Abstract
The rise of social media platforms and the subsequent lack of traditional gatekeeping mechanisms contribute to the multiplied spread of scientific misinformation. Particularly in these new media spaces, there is a rising need for science education in fostering a science media literacy that enables
students to evaluate the credibility of scientific information. A key determinant of a successful credibility evaluation is the effectiveness of the criteria students apply in this process. However, research suggests that existing credibility criteria are often not integrated into students' actual
social media evaluation behavior. This hints to a lack of transferability of the existing criteria. As a consequence, knowledge about how learners evaluate credibility in social media is a first step in closing this gap. In the present study, we report results from six focus groups with 21 10th-grade
students (M = 15 years, 57% female, 38% male, 5% nonbinary) about their usage
of different credibility criteria in the case of social media posts about climate change. The data were analyzed through qualitative content analysis and as a first step assigned to established credibility dimensions of content
(what?) and source-related criteria (who?). Additionally, given the complexity of social media, we also added a composition-based category (how?). In a second analysis step, we adapted our subcategories to the recently proposed credibility heuristic by Osborne and Pimentel. The findings
suggest that students generally take criteria from all three heuristic credibility dimensions into account and combine different criteria when evaluating the credibility of scientific information in social media.
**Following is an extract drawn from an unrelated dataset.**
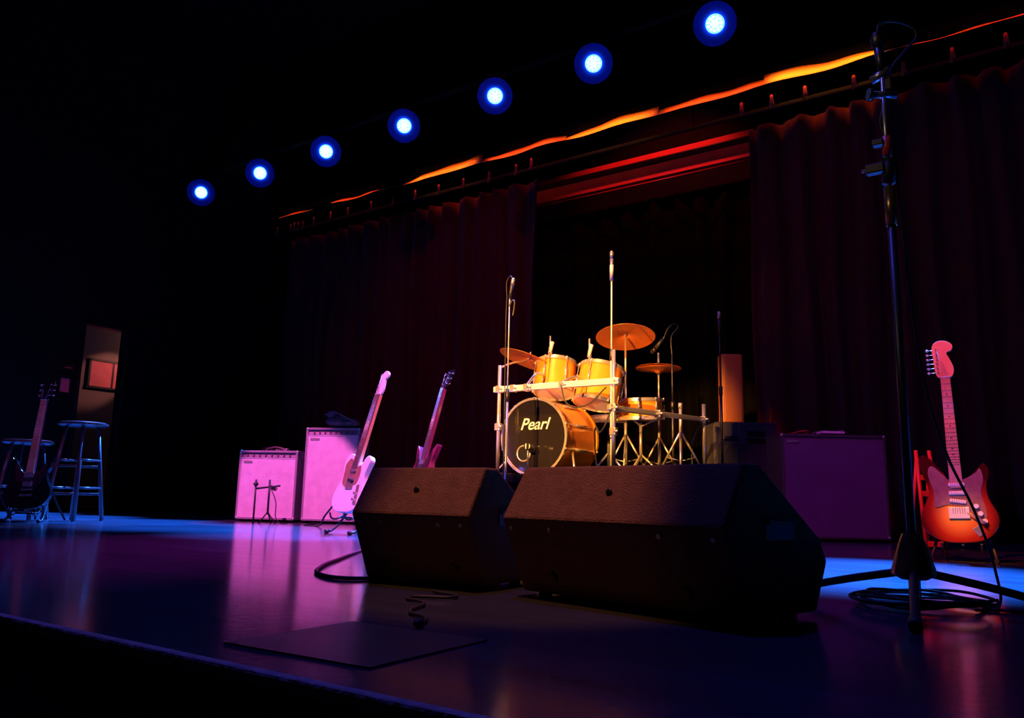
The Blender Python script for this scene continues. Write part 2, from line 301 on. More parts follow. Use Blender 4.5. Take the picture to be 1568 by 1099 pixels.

Based on the application of the credibility criteria to the heuristic, implications
for the development of teaching materials for fostering science media literacy are discussed.
https://onlinelibrary.wiley.com/doi/10.1002/sce.21855?af=R
On Sat, 27 Jan 2024, Internetado wrote:
With the growing specialization and politization of science, the idea
that the common man should be able to detect anything but the simplest statistical shenanigans is completely absurd.
The only way is the way of reputation where journalists take on that
role, and by _not_ engaging in polarization and click-bait build their reputation as trust worthy sources of scientific editors and writers.
But media today as completely abandoned that role,
and politicians,
in order to get easily controlled populations, have worsened the
quality of schools.
Add to that wokeism and cultural relativism which does not value
science and objective fact, and you have a recipe for our current
disaster
and why authoritarianism is on the rise.